On Sunday night, Facebook founder Mark Zuckerberg announced his plans for 2016 on his Facebook page. The task: build an artificially intelligent smart home.
My personal challenge for 2016 is to build a simple AI to run my home and help me with my work. You can think of it kind of like Jarvis in Iron Man. I’m going to start by exploring what technology is already out there. Then I’ll start teaching it to understand my voice to control everything in our home—music, lights, temperature, and so on.
Zuckerberg’s ambitions go beyond standard smart-home features to include supervision of his newborn daughter and facial recognition to let in visiting friends.
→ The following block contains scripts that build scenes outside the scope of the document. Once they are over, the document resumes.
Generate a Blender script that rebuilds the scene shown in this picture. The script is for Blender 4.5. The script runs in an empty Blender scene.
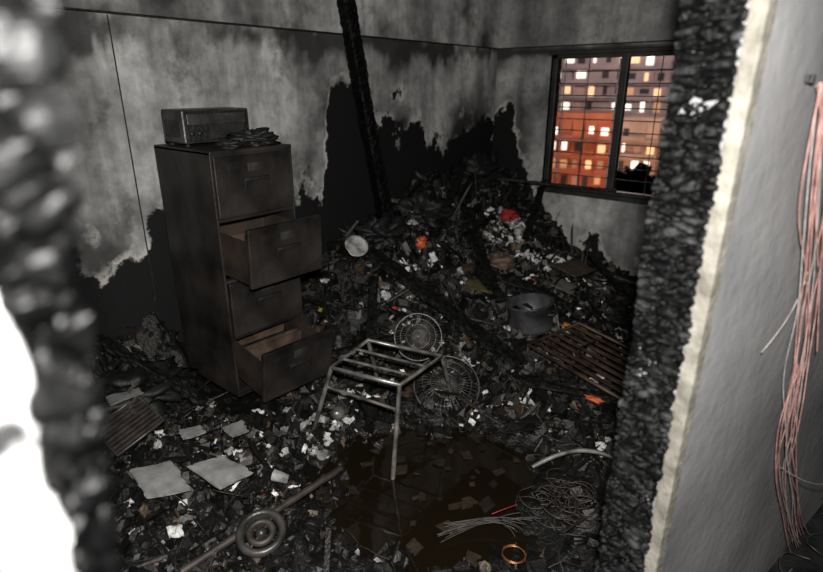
import bpy, math, random
from math import sin,cos,pi,exp,radians
from mathutils import Vector, Matrix, Euler, noise
random.seed(7)
R=random.random
def rr(a,b): return a+(b-a)*R()
C=bpy.context.scene.collection
sc=bpy.context.scene
sc.view_settings.view_transform='Standard'
sc.view_settings.look='None'

# ---------------- materials ----------------
def newmat(name):
    m=bpy.data.materials.new(name);m.use_nodes=True
    nt=m.node_tree;nt.nodes.clear()
    o=nt.nodes.new('ShaderNodeOutputMaterial');b=nt.nodes.new('ShaderNodeBsdfPrincipled')
    nt.links.new(b.outputs[0],o.inputs[0]);return m,nt,b
def nmat(name,c1,c2,scale=8,rough=.6,metal=0,bump=.2,bscale=40,detail=6,lo=.35,hi=.65,dist=.01,spec=.5):
    m,nt,b=newmat(name);N=nt.nodes;L=nt.links
    tc=N.new('ShaderNodeTexCoord');n=N.new('ShaderNodeTexNoise');n.inputs['Scale'].default_value=scale;n.inputs['Detail'].default_value=detail
    L.new(tc.outputs['Object'],n.inputs['Vector'])
    r=N.new('ShaderNodeValToRGB');r.color_ramp.elements[0].position=lo;r.color_ramp.elements[1].position=hi
    r.color_ramp.elements[0].color=(*c1,1);r.color_ramp.elements[1].color=(*c2,1)
    L.new(n.outputs['Fac'],r.inputs[0]);L.new(r.outputs[0],b.inputs['Base Color'])
    n2=N.new('ShaderNodeTexNoise');n2.inputs['Scale'].default_value=bscale;n2.inputs['Detail'].default_value=5
    L.new(tc.outputs['Object'],n2.inputs['Vector'])
    bp=N.new('ShaderNodeBump');bp.inputs['Strength'].default_value=bump;bp.inputs['Distance'].default_value=dist
    L.new(n2.outputs['Fac'],bp.inputs['Height']);L.new(bp.outputs[0],b.inputs['Normal'])
    b.inputs['Roughness'].default_value=rough;b.inputs['Metallic'].default_value=metal
    b.inputs['Specular IOR Level'].default_value=spec
    return m
def colmat(name,rough=.55,bump=.5,bscale=60,spec=.5,mscale=25,mlo=.5):
    m,nt,b=newmat(name);N=nt.nodes;L=nt.links
    a=N.new('ShaderNodeVertexColor');a.layer_name='Col'
    tc=N.new('ShaderNodeTexCoord')
    n=N.new('ShaderNodeTexNoise');n.inputs['Scale'].default_value=mscale;n.inputs['Detail'].default_value=6
    L.new(tc.outputs['Object'],n.inputs['Vector'])
    mr=N.new('ShaderNodeMapRange');mr.inputs[1].default_value=.35;mr.inputs[2].default_value=.65;mr.inputs[3].default_value=mlo;mr.inputs[4].default_value=1.15
    L.new(n.outputs['Fac'],mr.inputs[0])
    mx=N.new('ShaderNodeVectorMath');mx.operation='SCALE'
    L.new(a.outputs[0],mx.inputs[0]);L.new(mr.outputs[0],mx.inputs['Scale']);L.new(mx.outputs[0],b.inputs['Base Color'])
    n2=N.new('ShaderNodeTexNoise');n2.inputs['Scale'].default_value=bscale;n2.inputs['Detail'].default_value=6
    L.new(tc.outputs['Object'],n2.inputs['Vector'])
    bp=N.new('ShaderNodeBump');bp.inputs['Strength'].default_value=bump;bp.inputs['Distance'].default_value=.01
    L.new(n2.outputs['Fac'],bp.inputs['Height']);L.new(bp.outputs[0],b.inputs['Normal'])
    b.inputs['Roughness'].default_value=rough;b.inputs['Specular IOR Level'].default_value=spec
    return m
def emis(name,c,s):
    m,nt,b=newmat(name);b.inputs['Base Color'].default_value=(*c,1);b.inputs['Emission Color'].default_value=(*c,1);b.inputs['Emission Strength'].default_value=s;return m

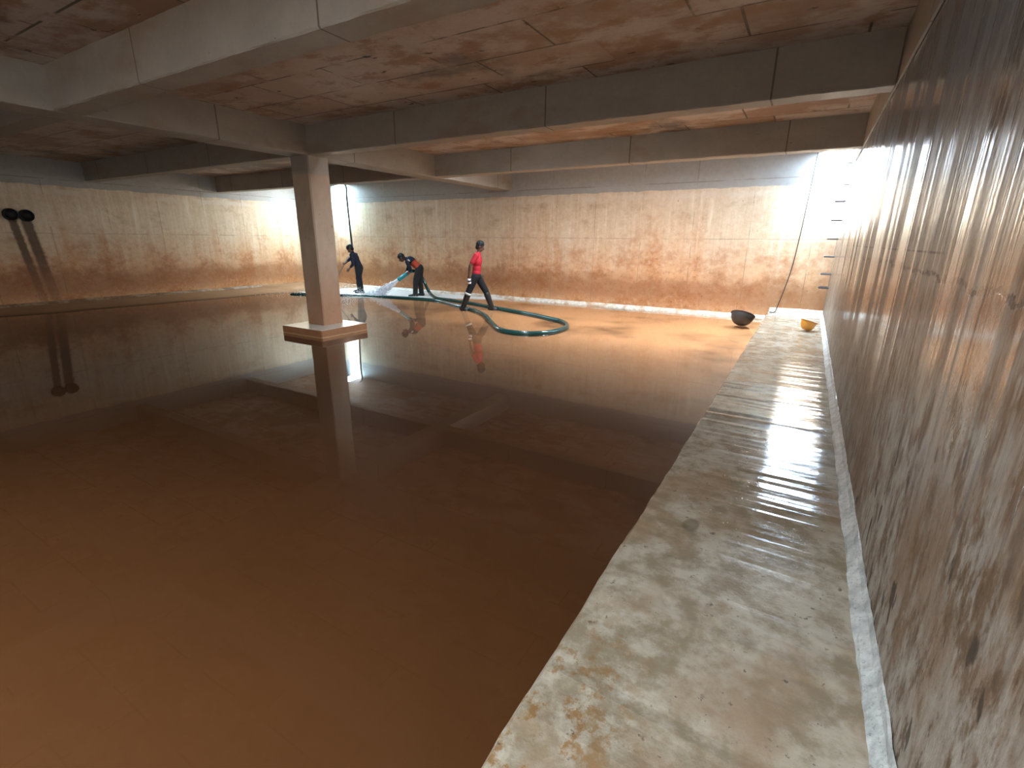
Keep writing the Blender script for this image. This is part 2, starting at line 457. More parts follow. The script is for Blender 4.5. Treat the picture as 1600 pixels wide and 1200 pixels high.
# ------------------------------------------------------------------ the tank
def slab(name, xs, ys, holes, z0, z1, mat):
    bm = bmesh.new(); V = {}
    def vert(i, j, z):
        k = (i, j, z)
        if k not in V: V[k] = bm.verts.new((xs[i], ys[j], z))
        return V[k]
    def solid(i, j):
        if not (0 <= i < len(xs) - 1 and 0 <= j < len(ys) - 1): return False
        mx, my = (xs[i] + xs[i + 1]) / 2, (ys[j] + ys[j + 1]) / 2
        return not any(h[0] < mx < h[1] and h[2] < my < h[3] for h in holes)
    for i in range(len(xs) - 1):
        for j in range(len(ys) - 1):
            if not solid(i, j): continue
            for z in (z0, z1): bm.faces.new([vert(*q, z) for q in ((i, j), (i + 1, j), (i + 1, j + 1), (i, j + 1))])
            for (di, dj, a, b) in ((-1, 0, (i, j), (i, j + 1)), (1, 0, (i + 1, j), (i + 1, j + 1)), (0, -1, (i, j), (i + 1, j)), (0, 1, (i, j + 1), (i + 1, j + 1))):
                if not solid(i + di, j + dj): bm.faces.new([vert(*a, z0), vert(*b, z0), vert(*b, z1), vert(*a, z1)])
    return from_bm(name, bm, mat)
def simple_box(name, x0, x1, y0, y1, z0, z1, mat):
    bm = bmesh.new(); box(bm, x0, x1, y0, y1, z0, z1); return from_bm(name, bm, mat)
T = .3; ZW = 4.0
tag(simple_box('wall_left', L - T, L, F0 - T, B + T, -.3, ZW, M_left), kind='structure')
tag(simple_box('wall_back', L, R, B, B + T, -.3, ZW, M_back), kind='structure')
tag(simple_box('wall_right', R, R + T, F0 - T, B + T, -.3, ZW, M_right), kind='structure')
tag(simple_box('wall_front', L, R, F0 - T, F0, -.3, ZW, M_back), kind='structure')
xs = sorted({L, R} | {h[k] for h in (HA, HB, HC, *FILL_GAPS) for k in (0, 1)})
ys = sorted({F0, B, HA[2], HB[2], HC[2], HC[3], 9.45, 9.85, 6.12, 6.45})
tag(slab('ceiling', xs, ys, (HA, HB, HC, *FILL_GAPS), ZC, ZTOP, M_slab), kind='structure')
# upstand kerbs on the slab; HA and HC fronts raised, unseen, to block sun
def kerb(n, h):
    bm = bmesh.new(); x0, x1, y0, y1 = h; t = .12
    if x0 > L + .01: box(bm, x0 - t, x0, y0 - t, y1, ZTOP, ZW)
    if x1 < R - .01: box(bm, x1, x1 + t, y0 - t, y1, ZTOP, ZW)
    box(bm, x0 - (0 if x0 < L + .01 else t), x1, y0 - t, y0, ZTOP, {1: 4.9, 2: ZW, 3: 7.6}[n])
    if y1 < B - .01: box(bm, x0 - t, x1 + t, y1, y1 + t, ZTOP, ZW)
    tag(from_bm('trim_%d' % n, bm, M_beamx), kind='structure')
for i, h in enumerate((HA, HB, HC)): kerb(i + 1, h)

# floor: mud under the water film, a mud bank along the left wall, a washed strip along the far wall
bm = bmesh.new(); nx, ny = 170, 200; VV = []; WASH = []
def smooth(t): t = max(0, min(1, t)); return t * t * (3 - 2 * t)
for i in range(nx + 1):
    x = L + (R - L) * i / nx; row = []
    for j in range(ny + 1):
        y = F0 + (B - F0) * j / ny
        nz_ = mnoise.noise(Vector((x * 1.1, y * 1.1, 0)))
        edge = 10.05 + .52 * max(0, min(4.5, x + 11.6)) + .07 * nz_
        t = smooth((y - edge + .2) / .4)
        bank = smooth((-13.30 - .07 * (9 - y) - x + .12 * nz_) / 1.6)
        z = -.045 + .050 * t + .10 * bank
        row.append(bm.verts.new((x, y, z))); WASH.append(t)
    VV.append(row)
for i in range(nx):
    for j in range(ny): bm.faces.new((VV[i][j], VV[i + 1][j], VV[i + 1][j + 1], VV[i][j + 1]))
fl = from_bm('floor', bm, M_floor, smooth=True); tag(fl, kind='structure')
at = fl.data.attributes.new('washed', 'FLOAT', 'POINT')
at.data.foreach_set('value', WASH)
bm = bmesh.new()
vs4 = [bm.verts.new(p) for p in ((L, F0, 0), (XL, F0, 0), (XL, B, 0), (L, B, 0))]; bm.faces.new(vs4)
wt = from_bm('muddy_water', bm, M_water)
tag(wt, 'shallow sheet of still muddy brown water covering the tank floor', 'water', kind='stuff')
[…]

He also hopes his efforts will enable him to visualize data in virtual reality.
The tech billionaire said a part of the motivation behind this year’s challenge was the reward of building things with his own hands. Zuckerberg has lamented that it’s been a long time since he got to touch code at Facebook. Exploring artificial intelligence will help him connect better with the AI scientists Facebook is snapping up around the globe.
A Smart Guy Is About To Meet The Not-So-Smart Home
We applaud Zuckerberg’s ambitions here. But we think he’s going to run into trouble, because the application programming interfaces and software-development kits behind most smart-home products available today are immature and limited. “Developer preview” is just a nice way of saying “Don’t call us if your software breaks.”
While there have been many announcements in the industry, few developers have really put these APIs through their paces. Zuckerberg’s high-profile promise could be the accelerant that forces companies to really test and improve their smart-home developer tools.
Amazon Echo, a voice-activated speaker, might be a place to start. There, Zuckerberg can use Amazon’s Alexa Voice Service. It was announced last July and is—you guessed it—still in “developer preview.”
Then of course there’s Wink and its wall-mounted touchscreen home automation service for lighting, home security, temperature control, and so on. Its API—which has changed since its initial launch, breaking older applications built on it—has some interesting concepts, like Robots for automated tasks, which Zuckerberg might explore. Wink was recently sold out of bankruptcy to Flextronics, so it seems like a safe bet to build on.
Some of what Zuckerberg aims to do may be available off the shelf, or he might be able to automate some tasks using tools like IFTTT or Zapier. Doorbird might be an option for front-door facial recognition. The only question there will be what Zuckerberg will use for a database. Before Facebook bought Face.com in 2012, that startup offered a facial-recognition API. It will be intriguing to see if Zuckerberg uses a private Facebook API or opts for one of the newer services.
Were really curious how Zuckerberg will implement AI robot childcare. Perhaps he’ll take inspiration from Neal Stephenson’s science-fiction novel The Diamond Age, in which a young girl is raised by an artificially intelligent e-book.
Ultimately the biggest challenge may well be cajoling devices to communicate with each other. Even when this is theoretically possible, glitches often turn up, because the creators of smart-home APIs haven’t tested all the possible combinations of devices they might encounter. This could prove far more frustrating than creating the smart-home AI. What good is a smart butler who just says, “I’m sorry, Mark, I can’t do that”?